From the PHP Manual:
When assigning an already created instance of a class to a new variable, the new variable will access the same instance as the object that was assigned. This behaviour is the same when passing instances to a function. A copy of an already created object can be made by cloning it.
I interpret this description as saying that a variable that contains a instantiated class will affect the original class when modifications are done to the new variable. Meaning, it is not copying the original object.
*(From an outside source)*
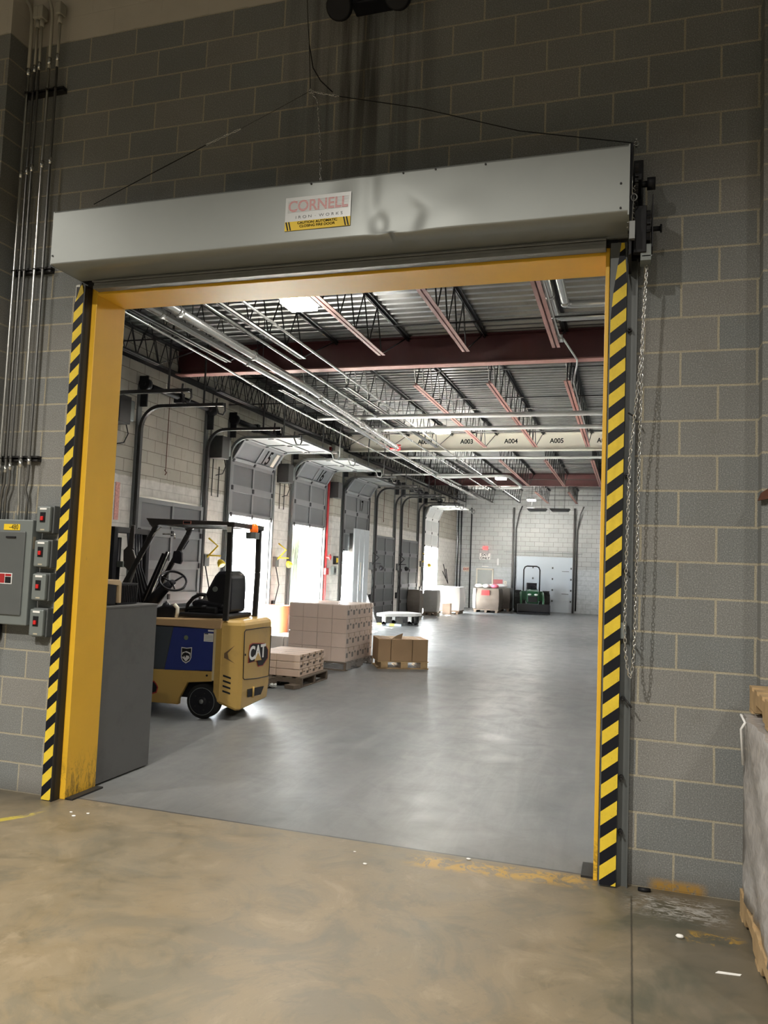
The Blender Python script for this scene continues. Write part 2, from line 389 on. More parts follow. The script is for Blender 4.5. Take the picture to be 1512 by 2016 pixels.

But the examples given are confusing me:
Example 19.5. Object Assignment
<?php
$assigned = $instance;
$reference =& $instance;
$instance->var = '$assigned will have this value';
$instance = null; // $instance and $reference become null
var_dump($instance);
var_dump($reference);
var_dump($assigned);
?>
The above example will output:
NULL
NULL
object(SimpleClass)#1 (1) {
["var"]=>
string(30) "$assigned will have this value"
}
If $instance is set to equal null, shouldn't $assigned equal null as well? It just said above that it accesses the same instance as the original object that was assigned.
This whole part is confusing to me:
$instance->var = '$assigned will have this value';
$instance = null; // $instance and $reference become null
In the first one, $assigned gets changed, yet in the second one only $instance and $reference change, why? The only thing that comes to mind is that $assigned is a copy, but says it's not. I understand why $reference is being changed because of being passed by reference (&).